» Work to complete:
Give back, exactly as written, the lines from the beginning of the listing through the one that contains "PI = math.pi".

» Data:

————————

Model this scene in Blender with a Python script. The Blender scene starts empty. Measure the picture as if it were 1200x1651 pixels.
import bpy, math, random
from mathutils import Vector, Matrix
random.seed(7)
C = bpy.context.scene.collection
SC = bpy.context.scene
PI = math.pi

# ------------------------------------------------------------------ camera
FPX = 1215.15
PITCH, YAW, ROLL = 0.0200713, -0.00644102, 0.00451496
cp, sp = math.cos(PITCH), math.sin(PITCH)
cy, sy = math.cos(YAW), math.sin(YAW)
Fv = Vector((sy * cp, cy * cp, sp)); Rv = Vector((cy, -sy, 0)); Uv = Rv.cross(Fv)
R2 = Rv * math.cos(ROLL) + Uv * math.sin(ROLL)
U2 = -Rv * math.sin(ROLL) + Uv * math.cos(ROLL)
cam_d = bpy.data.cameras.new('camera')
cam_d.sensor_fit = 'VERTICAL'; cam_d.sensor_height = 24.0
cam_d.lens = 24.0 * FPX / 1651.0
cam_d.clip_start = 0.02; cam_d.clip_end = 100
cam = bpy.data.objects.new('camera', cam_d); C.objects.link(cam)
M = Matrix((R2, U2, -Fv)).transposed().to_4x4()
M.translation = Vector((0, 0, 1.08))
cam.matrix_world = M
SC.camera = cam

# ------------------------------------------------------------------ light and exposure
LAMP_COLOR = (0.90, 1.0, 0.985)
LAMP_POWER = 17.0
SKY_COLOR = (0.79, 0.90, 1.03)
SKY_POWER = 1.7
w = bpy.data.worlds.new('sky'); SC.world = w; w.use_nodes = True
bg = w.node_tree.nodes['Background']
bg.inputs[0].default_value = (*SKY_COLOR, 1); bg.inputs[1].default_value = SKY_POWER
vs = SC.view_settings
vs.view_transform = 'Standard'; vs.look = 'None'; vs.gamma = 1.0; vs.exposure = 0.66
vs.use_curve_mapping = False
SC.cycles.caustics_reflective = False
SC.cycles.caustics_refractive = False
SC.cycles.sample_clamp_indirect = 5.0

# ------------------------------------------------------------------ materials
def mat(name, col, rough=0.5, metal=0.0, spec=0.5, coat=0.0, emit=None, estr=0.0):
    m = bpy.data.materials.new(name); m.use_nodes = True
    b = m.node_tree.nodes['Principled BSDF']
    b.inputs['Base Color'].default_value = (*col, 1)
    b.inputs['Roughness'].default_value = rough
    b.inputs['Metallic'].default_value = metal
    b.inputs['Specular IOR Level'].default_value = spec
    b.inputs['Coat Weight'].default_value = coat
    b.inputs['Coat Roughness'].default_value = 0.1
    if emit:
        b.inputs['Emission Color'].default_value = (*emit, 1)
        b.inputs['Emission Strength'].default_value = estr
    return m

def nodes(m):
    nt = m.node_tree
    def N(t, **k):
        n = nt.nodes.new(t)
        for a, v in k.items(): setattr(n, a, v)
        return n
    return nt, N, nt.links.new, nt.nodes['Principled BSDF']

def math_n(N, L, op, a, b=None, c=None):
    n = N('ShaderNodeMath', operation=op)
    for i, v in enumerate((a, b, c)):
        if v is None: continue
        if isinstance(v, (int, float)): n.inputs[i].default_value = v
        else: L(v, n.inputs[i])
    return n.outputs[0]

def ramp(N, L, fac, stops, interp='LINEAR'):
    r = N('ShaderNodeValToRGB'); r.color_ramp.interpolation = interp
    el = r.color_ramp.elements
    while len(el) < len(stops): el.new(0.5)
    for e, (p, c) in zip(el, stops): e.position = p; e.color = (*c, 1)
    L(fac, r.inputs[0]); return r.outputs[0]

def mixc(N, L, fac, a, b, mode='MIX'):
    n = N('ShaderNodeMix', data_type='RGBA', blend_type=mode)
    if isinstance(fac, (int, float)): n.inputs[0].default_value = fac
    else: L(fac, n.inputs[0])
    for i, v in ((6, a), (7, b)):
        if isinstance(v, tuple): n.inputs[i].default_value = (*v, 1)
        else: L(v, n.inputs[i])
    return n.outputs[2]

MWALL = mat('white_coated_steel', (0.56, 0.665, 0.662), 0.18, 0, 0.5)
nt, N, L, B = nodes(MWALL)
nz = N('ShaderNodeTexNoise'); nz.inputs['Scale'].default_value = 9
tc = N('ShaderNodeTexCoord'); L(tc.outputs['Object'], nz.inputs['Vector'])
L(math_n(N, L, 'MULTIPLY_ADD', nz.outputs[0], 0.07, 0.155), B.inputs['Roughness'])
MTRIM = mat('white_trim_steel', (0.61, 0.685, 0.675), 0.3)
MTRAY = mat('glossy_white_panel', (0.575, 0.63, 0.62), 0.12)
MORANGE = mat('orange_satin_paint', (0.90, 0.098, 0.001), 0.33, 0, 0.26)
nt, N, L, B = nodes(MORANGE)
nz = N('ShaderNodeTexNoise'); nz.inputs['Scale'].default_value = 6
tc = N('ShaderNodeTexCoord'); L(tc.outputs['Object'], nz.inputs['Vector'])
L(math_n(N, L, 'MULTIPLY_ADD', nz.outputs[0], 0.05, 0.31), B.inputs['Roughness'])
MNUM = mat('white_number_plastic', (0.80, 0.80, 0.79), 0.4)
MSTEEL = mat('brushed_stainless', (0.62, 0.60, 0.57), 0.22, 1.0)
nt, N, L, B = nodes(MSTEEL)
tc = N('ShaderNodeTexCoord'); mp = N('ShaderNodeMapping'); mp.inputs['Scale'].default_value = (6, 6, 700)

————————

» Result of the exercise:
Model this scene in Blender with a Python script. The Blender scene starts empty. Measure the picture as if it were 1200x1651 pixels.
import bpy, math, random
from mathutils import Vector, Matrix
random.seed(7)
C = bpy.context.scene.collection
SC = bpy.context.scene
PI = math.pi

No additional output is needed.